+++ INFORMATION PROVIDED +++

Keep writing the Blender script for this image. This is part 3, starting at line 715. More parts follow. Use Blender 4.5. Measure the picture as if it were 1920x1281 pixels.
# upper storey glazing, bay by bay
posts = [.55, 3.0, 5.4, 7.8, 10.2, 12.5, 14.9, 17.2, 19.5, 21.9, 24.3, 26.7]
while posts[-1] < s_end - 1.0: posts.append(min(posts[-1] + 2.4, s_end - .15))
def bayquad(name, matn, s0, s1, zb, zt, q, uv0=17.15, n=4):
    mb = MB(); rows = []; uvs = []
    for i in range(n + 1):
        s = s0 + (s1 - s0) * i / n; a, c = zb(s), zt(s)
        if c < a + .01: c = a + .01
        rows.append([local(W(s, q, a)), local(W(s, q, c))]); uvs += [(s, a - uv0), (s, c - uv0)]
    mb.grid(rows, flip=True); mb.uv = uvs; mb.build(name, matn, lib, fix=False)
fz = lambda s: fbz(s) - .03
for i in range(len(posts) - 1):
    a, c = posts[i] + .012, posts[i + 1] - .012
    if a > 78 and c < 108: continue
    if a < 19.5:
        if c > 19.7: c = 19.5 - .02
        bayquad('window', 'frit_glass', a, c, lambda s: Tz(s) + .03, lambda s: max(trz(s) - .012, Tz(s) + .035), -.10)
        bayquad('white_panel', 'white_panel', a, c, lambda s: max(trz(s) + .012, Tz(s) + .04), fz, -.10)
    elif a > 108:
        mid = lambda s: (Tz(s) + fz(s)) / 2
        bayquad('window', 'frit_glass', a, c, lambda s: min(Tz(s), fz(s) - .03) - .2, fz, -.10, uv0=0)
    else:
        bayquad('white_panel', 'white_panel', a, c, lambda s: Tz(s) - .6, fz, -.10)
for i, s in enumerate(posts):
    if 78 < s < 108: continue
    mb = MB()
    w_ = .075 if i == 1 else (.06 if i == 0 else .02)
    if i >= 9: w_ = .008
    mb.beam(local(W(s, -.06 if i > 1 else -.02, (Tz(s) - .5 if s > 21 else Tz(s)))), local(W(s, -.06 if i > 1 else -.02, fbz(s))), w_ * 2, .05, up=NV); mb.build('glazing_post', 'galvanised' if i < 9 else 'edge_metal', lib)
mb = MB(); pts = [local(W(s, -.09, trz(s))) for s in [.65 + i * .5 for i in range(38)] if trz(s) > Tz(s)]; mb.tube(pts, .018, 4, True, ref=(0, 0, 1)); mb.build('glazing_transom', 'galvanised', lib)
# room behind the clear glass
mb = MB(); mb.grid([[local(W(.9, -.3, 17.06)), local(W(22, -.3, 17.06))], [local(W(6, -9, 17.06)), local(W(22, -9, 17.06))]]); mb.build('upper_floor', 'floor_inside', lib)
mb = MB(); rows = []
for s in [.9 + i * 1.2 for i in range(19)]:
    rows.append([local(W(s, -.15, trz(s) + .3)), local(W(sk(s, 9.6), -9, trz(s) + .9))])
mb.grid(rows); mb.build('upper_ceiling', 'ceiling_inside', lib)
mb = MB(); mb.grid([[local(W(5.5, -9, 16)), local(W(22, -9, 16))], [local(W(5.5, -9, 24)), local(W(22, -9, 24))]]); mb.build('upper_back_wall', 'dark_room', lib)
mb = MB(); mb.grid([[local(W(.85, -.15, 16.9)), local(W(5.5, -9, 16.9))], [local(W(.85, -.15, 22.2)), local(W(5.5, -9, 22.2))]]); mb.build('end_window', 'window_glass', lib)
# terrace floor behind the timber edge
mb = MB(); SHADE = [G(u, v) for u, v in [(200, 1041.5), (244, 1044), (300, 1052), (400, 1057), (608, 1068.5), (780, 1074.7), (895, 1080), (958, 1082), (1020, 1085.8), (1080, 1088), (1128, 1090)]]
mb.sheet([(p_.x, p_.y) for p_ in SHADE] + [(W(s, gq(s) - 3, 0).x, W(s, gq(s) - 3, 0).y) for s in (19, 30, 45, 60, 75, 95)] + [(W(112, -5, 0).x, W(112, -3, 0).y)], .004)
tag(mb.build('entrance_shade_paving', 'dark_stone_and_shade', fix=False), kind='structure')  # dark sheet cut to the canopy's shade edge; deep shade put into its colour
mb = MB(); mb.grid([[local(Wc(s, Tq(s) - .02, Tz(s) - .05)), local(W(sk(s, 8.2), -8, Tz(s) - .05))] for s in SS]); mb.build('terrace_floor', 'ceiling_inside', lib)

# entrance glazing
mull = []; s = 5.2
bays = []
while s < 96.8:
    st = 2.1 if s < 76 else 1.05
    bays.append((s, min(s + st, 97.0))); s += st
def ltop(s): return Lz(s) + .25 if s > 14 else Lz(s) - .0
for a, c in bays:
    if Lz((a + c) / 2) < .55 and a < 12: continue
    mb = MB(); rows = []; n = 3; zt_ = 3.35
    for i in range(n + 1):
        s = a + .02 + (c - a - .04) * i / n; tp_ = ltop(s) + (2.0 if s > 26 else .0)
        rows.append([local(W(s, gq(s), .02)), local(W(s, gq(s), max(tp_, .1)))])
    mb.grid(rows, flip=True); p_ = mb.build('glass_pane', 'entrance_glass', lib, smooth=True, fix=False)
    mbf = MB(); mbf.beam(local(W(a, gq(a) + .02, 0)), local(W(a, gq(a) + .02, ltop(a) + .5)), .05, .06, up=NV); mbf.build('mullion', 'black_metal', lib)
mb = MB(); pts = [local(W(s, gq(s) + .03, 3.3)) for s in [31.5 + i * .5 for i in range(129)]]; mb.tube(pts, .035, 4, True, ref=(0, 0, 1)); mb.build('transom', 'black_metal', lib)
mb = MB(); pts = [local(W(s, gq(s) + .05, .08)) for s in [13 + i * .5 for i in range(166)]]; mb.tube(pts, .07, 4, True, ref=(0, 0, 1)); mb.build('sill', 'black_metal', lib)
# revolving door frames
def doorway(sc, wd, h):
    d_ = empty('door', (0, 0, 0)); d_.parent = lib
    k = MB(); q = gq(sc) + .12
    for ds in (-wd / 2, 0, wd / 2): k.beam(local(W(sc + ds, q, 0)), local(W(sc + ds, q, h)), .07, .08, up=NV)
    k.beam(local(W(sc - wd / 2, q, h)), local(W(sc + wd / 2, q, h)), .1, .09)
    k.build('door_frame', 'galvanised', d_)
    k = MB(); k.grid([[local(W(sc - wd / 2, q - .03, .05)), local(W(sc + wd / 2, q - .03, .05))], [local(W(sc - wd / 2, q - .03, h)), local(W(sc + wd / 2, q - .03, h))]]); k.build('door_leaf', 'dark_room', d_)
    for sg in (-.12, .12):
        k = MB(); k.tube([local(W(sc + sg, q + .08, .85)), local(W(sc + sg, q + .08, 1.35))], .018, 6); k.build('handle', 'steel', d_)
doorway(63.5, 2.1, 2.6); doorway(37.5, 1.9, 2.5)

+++

SHORT EXERCISE - Write the whole listing out again. Keep every line exactly as it is.

WRITTEN SOLUTION -
Keep writing the Blender script for this image. This is part 3, starting at line 715. More parts follow. Use Blender 4.5. Measure the picture as if it were 1920x1281 pixels.
# upper storey glazing, bay by bay
posts = [.55, 3.0, 5.4, 7.8, 10.2, 12.5, 14.9, 17.2, 19.5, 21.9, 24.3, 26.7]
while posts[-1] < s_end - 1.0: posts.append(min(posts[-1] + 2.4, s_end - .15))
def bayquad(name, matn, s0, s1, zb, zt, q, uv0=17.15, n=4):
    mb = MB(); rows = []; uvs = []
    for i in range(n + 1):
        s = s0 + (s1 - s0) * i / n; a, c = zb(s), zt(s)
        if c < a + .01: c = a + .01
        rows.append([local(W(s, q, a)), local(W(s, q, c))]); uvs += [(s, a - uv0), (s, c - uv0)]
    mb.grid(rows, flip=True); mb.uv = uvs; mb.build(name, matn, lib, fix=False)
fz = lambda s: fbz(s) - .03
for i in range(len(posts) - 1):
    a, c = posts[i] + .012, posts[i + 1] - .012
    if a > 78 and c < 108: continue
    if a < 19.5:
        if c > 19.7: c = 19.5 - .02
        bayquad('window', 'frit_glass', a, c, lambda s: Tz(s) + .03, lambda s: max(trz(s) - .012, Tz(s) + .035), -.10)
        bayquad('white_panel', 'white_panel', a, c, lambda s: max(trz(s) + .012, Tz(s) + .04), fz, -.10)
    elif a > 108:
        mid = lambda s: (Tz(s) + fz(s)) / 2
        bayquad('window', 'frit_glass', a, c, lambda s: min(Tz(s), fz(s) - .03) - .2, fz, -.10, uv0=0)
    else:
        bayquad('white_panel', 'white_panel', a, c, lambda s: Tz(s) - .6, fz, -.10)
for i, s in enumerate(posts):
    if 78 < s < 108: continue
    mb = MB()
    w_ = .075 if i == 1 else (.06 if i == 0 else .02)
    if i >= 9: w_ = .008
    mb.beam(local(W(s, -.06 if i > 1 else -.02, (Tz(s) - .5 if s > 21 else Tz(s)))), local(W(s, -.06 if i > 1 else -.02, fbz(s))), w_ * 2, .05, up=NV); mb.build('glazing_post', 'galvanised' if i < 9 else 'edge_metal', lib)
mb = MB(); pts = [local(W(s, -.09, trz(s))) for s in [.65 + i * .5 for i in range(38)] if trz(s) > Tz(s)]; mb.tube(pts, .018, 4, True, ref=(0, 0, 1)); mb.build('glazing_transom', 'galvanised', lib)
# room behind the clear glass
mb = MB(); mb.grid([[local(W(.9, -.3, 17.06)), local(W(22, -.3, 17.06))], [local(W(6, -9, 17.06)), local(W(22, -9, 17.06))]]); mb.build('upper_floor', 'floor_inside', lib)
mb = MB(); rows = []
for s in [.9 + i * 1.2 for i in range(19)]:
    rows.append([local(W(s, -.15, trz(s) + .3)), local(W(sk(s, 9.6), -9, trz(s) + .9))])
mb.grid(rows); mb.build('upper_ceiling', 'ceiling_inside', lib)
mb = MB(); mb.grid([[local(W(5.5, -9, 16)), local(W(22, -9, 16))], [local(W(5.5, -9, 24)), local(W(22, -9, 24))]]); mb.build('upper_back_wall', 'dark_room', lib)
mb = MB(); mb.grid([[local(W(.85, -.15, 16.9)), local(W(5.5, -9, 16.9))], [local(W(.85, -.15, 22.2)), local(W(5.5, -9, 22.2))]]); mb.build('end_window', 'window_glass', lib)
# terrace floor behind the timber edge
mb = MB(); SHADE = [G(u, v) for u, v in [(200, 1041.5), (244, 1044), (300, 1052), (400, 1057), (608, 1068.5), (780, 1074.7), (895, 1080), (958, 1082), (1020, 1085.8), (1080, 1088), (1128, 1090)]]
mb.sheet([(p_.x, p_.y) for p_ in SHADE] + [(W(s, gq(s) - 3, 0).x, W(s, gq(s) - 3, 0).y) for s in (19, 30, 45, 60, 75, 95)] + [(W(112, -5, 0).x, W(112, -3, 0).y)], .004)
tag(mb.build('entrance_shade_paving', 'dark_stone_and_shade', fix=False), kind='structure')  # dark sheet cut to the canopy's shade edge; deep shade put into its colour
mb = MB(); mb.grid([[local(Wc(s, Tq(s) - .02, Tz(s) - .05)), local(W(sk(s, 8.2), -8, Tz(s) - .05))] for s in SS]); mb.build('terrace_floor', 'ceiling_inside', lib)

# entrance glazing
mull = []; s = 5.2
bays = []
while s < 96.8:
    st = 2.1 if s < 76 else 1.05
    bays.append((s, min(s + st, 97.0))); s += st
def ltop(s): return Lz(s) + .25 if s > 14 else Lz(s) - .0
for a, c in bays:
    if Lz((a + c) / 2) < .55 and a < 12: continue
    mb = MB(); rows = []; n = 3; zt_ = 3.35
    for i in range(n + 1):
        s = a + .02 + (c - a - .04) * i / n; tp_ = ltop(s) + (2.0 if s > 26 else .0)
        rows.append([local(W(s, gq(s), .02)), local(W(s, gq(s), max(tp_, .1)))])
    mb.grid(rows, flip=True); p_ = mb.build('glass_pane', 'entrance_glass', lib, smooth=True, fix=False)
    mbf = MB(); mbf.beam(local(W(a, gq(a) + .02, 0)), local(W(a, gq(a) + .02, ltop(a) + .5)), .05, .06, up=NV); mbf.build('mullion', 'black_metal', lib)
mb = MB(); pts = [local(W(s, gq(s) + .03, 3.3)) for s in [31.5 + i * .5 for i in range(129)]]; mb.tube(pts, .035, 4, True, ref=(0, 0, 1)); mb.build('transom', 'black_metal', lib)
mb = MB(); pts = [local(W(s, gq(s) + .05, .08)) for s in [13 + i * .5 for i in range(166)]]; mb.tube(pts, .07, 4, True, ref=(0, 0, 1)); mb.build('sill', 'black_metal', lib)
# revolving door frames
def doorway(sc, wd, h):
    d_ = empty('door', (0, 0, 0)); d_.parent = lib
    k = MB(); q = gq(sc) + .12
    for ds in (-wd / 2, 0, wd / 2): k.beam(local(W(sc + ds, q, 0)), local(W(sc + ds, q, h)), .07, .08, up=NV)
    k.beam(local(W(sc - wd / 2, q, h)), local(W(sc + wd / 2, q, h)), .1, .09)
    k.build('door_frame', 'galvanised', d_)
    k = MB(); k.grid([[local(W(sc - wd / 2, q - .03, .05)), local(W(sc + wd / 2, q - .03, .05))], [local(W(sc - wd / 2, q - .03, h)), local(W(sc + wd / 2, q - .03, h))]]); k.build('door_leaf', 'dark_room', d_)
    for sg in (-.12, .12):
        k = MB(); k.tube([local(W(sc + sg, q + .08, .85)), local(W(sc + sg, q + .08, 1.35))], .018, 6); k.build('handle', 'steel', d_)
doorway(63.5, 2.1, 2.6); doorway(37.5, 1.9, 2.5)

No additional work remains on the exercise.